* **Stated task**: Transcribe the whole listing below without changing a word, but leave out every image.

* **Available data**:
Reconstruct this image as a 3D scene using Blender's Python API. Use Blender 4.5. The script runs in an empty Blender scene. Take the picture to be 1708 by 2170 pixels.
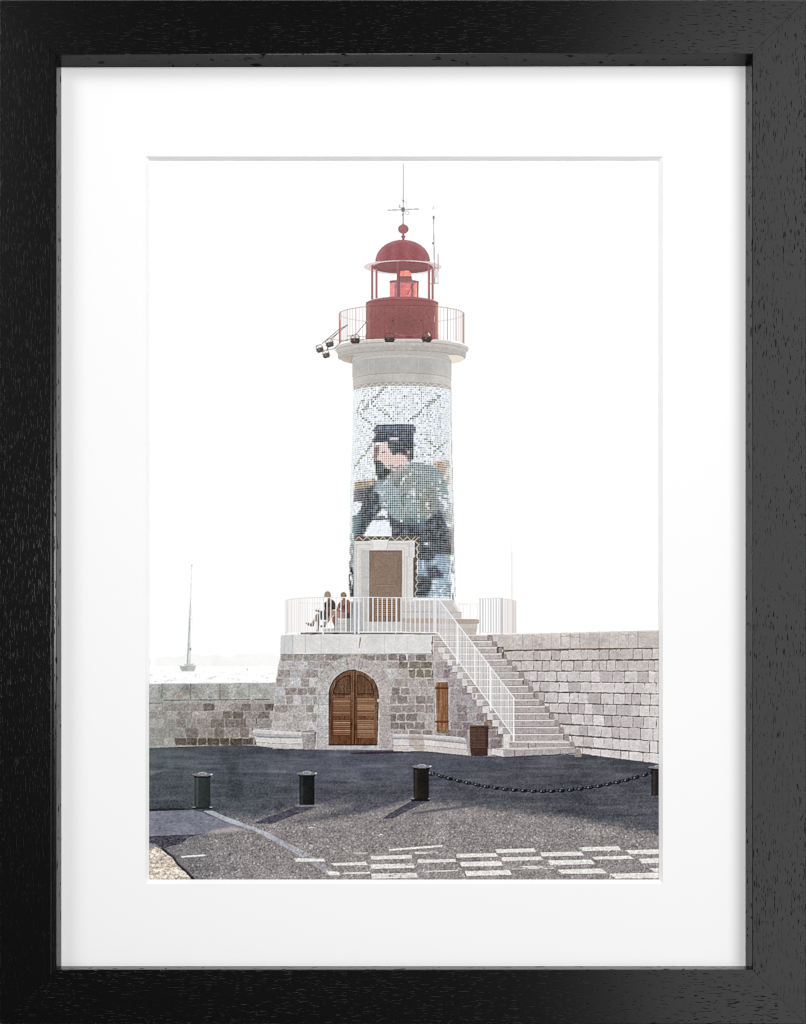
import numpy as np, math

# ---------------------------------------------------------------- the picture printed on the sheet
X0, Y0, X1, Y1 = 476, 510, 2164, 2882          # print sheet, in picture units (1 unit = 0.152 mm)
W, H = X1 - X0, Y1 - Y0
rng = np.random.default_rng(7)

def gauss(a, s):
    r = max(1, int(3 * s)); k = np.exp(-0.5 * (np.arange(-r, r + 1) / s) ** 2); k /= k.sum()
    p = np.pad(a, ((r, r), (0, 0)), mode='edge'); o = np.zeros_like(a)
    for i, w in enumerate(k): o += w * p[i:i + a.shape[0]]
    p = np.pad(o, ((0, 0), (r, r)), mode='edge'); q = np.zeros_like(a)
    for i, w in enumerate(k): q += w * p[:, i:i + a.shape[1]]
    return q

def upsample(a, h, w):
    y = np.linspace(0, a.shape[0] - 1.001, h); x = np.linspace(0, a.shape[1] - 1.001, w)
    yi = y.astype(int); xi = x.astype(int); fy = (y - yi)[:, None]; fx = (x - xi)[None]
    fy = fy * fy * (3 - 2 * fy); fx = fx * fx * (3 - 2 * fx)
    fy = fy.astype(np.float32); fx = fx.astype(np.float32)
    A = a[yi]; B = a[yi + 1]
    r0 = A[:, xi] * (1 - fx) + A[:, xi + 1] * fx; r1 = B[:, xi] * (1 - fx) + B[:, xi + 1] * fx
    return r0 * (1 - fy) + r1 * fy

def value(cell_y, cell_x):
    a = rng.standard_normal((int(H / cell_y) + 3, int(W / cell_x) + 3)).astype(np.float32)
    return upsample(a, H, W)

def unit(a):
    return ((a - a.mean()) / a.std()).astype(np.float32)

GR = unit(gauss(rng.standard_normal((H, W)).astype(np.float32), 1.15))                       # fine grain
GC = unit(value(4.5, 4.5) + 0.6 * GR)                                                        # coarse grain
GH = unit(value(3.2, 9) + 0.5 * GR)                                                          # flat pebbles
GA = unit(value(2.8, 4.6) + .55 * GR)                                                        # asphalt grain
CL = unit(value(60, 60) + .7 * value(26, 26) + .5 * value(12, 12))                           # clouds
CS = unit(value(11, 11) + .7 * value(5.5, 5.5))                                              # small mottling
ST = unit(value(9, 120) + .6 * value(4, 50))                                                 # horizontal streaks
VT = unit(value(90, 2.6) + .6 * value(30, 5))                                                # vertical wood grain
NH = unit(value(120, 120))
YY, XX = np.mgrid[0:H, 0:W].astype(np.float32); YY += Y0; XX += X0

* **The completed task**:
Reconstruct this image as a 3D scene using Blender's Python API. Use Blender 4.5. The script runs in an empty Blender scene. Take the picture to be 1708 by 2170 pixels.
import numpy as np, math

# ---------------------------------------------------------------- the picture printed on the sheet
X0, Y0, X1, Y1 = 476, 510, 2164, 2882          # print sheet, in picture units (1 unit = 0.152 mm)
W, H = X1 - X0, Y1 - Y0
rng = np.random.default_rng(7)

def gauss(a, s):
    r = max(1, int(3 * s)); k = np.exp(-0.5 * (np.arange(-r, r + 1) / s) ** 2); k /= k.sum()
    p = np.pad(a, ((r, r), (0, 0)), mode='edge'); o = np.zeros_like(a)
    for i, w in enumerate(k): o += w * p[i:i + a.shape[0]]
    p = np.pad(o, ((0, 0), (r, r)), mode='edge'); q = np.zeros_like(a)
    for i, w in enumerate(k): q += w * p[:, i:i + a.shape[1]]
    return q

def upsample(a, h, w):
    y = np.linspace(0, a.shape[0] - 1.001, h); x = np.linspace(0, a.shape[1] - 1.001, w)
    yi = y.astype(int); xi = x.astype(int); fy = (y - yi)[:, None]; fx = (x - xi)[None]
    fy = fy * fy * (3 - 2 * fy); fx = fx * fx * (3 - 2 * fx)
    fy = fy.astype(np.float32); fx = fx.astype(np.float32)
    A = a[yi]; B = a[yi + 1]
    r0 = A[:, xi] * (1 - fx) + A[:, xi + 1] * fx; r1 = B[:, xi] * (1 - fx) + B[:, xi + 1] * fx
    return r0 * (1 - fy) + r1 * fy

def value(cell_y, cell_x):
    a = rng.standard_normal((int(H / cell_y) + 3, int(W / cell_x) + 3)).astype(np.float32)
    return upsample(a, H, W)

def unit(a):
    return ((a - a.mean()) / a.std()).astype(np.float32)

GR = unit(gauss(rng.standard_normal((H, W)).astype(np.float32), 1.15))                       # fine grain
GC = unit(value(4.5, 4.5) + 0.6 * GR)                                                        # coarse grain
GH = unit(value(3.2, 9) + 0.5 * GR)                                                          # flat pebbles
GA = unit(value(2.8, 4.6) + .55 * GR)                                                        # asphalt grain
CL = unit(value(60, 60) + .7 * value(26, 26) + .5 * value(12, 12))                           # clouds
CS = unit(value(11, 11) + .7 * value(5.5, 5.5))                                              # small mottling
ST = unit(value(9, 120) + .6 * value(4, 50))                                                 # horizontal streaks
VT = unit(value(90, 2.6) + .6 * value(30, 5))                                                # vertical wood grain
NH = unit(value(120, 120))
YY, XX = np.mgrid[0:H, 0:W].astype(np.float32); YY += Y0; XX += X0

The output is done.